Adam Brock: The white chocolate renaissance man with a culinary degree from Le Cordon Bleu, thinks that the black woman trapped inside of him this week is Aretha Franklin, so he chose to sing, “Think.”  The performance felt a little flat and Adam’s voice has never really held the same kind of promise as some of the others.  C

Colton Dixon:  Colton came out from behind his piano and delivered a rousing performance of Paramore’s, “Decode.”  Colton was smart enough to leave enough of the melody intact so millions of teenage girls will recognize that the song is from the soundtrack of “Twilight.”  C+

Jeremy Rosado:  If we were judging solely on virtue, Jeremy Rosado would deserve to go all the way.  His performance of Sara Bareilles’s, “Gravity,” was close to beautiful at moments.  B-

Aaron Marcellus:  Aaron failed to leave much of an impression during auditions so it would have been exciting to see what the judges saw in him.  Unfortunately, that’s not likely to happen after his old-fashioned, bland performance of The Jackson 5’s, “Never Can Say Goodbye.”  Sorry Aaron, but you might have to say goodbye, even if the judges did give you a standing ovation.  C

Chase Likens:  Chase sang, Hunter Hayes’s song, “Storm Warning.”  The judges made several remarks about how good-looking Chase is and that’s never a good sign on American Idol.  If the performance is strong enough, there’s no time or reason to discuss good looks. C

Eben Franckewitz:  If Adam Brock is white chocolate, then Eben is bubble gum lollipops.  Poor kid didn’t have the voice, maturity or soul to pull off Adele’s, “Setting Fire to the Rain.”  D

Heejun Han:  Oh the conflict!  To adore someone so much for their personality and then to be so unmoved by their performance is torture.  The judges thought that “Angels” was the wrong song choice, and since it was completely forgettable, it’s tough to disagree.  C-

Josh Ledet:  Josh sang Jennifer Hudson’s, “You Pull Me Through.”  Chances are there will be more than a few people who completely disagree with Josh’s score and placement on this list. After all, the judges gave Josh extremely high praise and a standing ovation, with Steven Tyler saying that the world has been waiting for a voice like his.  Despite the critical acclaim, on this list, Josh earns a perfectly respectable, “B-”
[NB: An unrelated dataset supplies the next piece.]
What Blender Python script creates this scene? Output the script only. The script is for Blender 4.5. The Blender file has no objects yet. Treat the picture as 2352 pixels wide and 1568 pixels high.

Deandre Brackensick:  Deandre chose Earth, Wind and Fire’s, “Reasons.”  Hmmm, is there a reason he chose this song?  Is there a reason why the judges raved about how good he was when he clearly was one of the worst of the night? D

Jermaine Jones:  Randy said they brought Jermaine back because they never had someone on the show with such a deep voice before.  He must mean aside from last year’s winner, Scotty McCreery.  Jermaine predictably chose a Luther Vandross song.  Jermaine’s endearing and all, but hardly worthy of a dramatic comeback.  C

The girls take the stage on Wednesday and then, come Thursday, America’s vote narrows the field down to 13, counting the judges choices.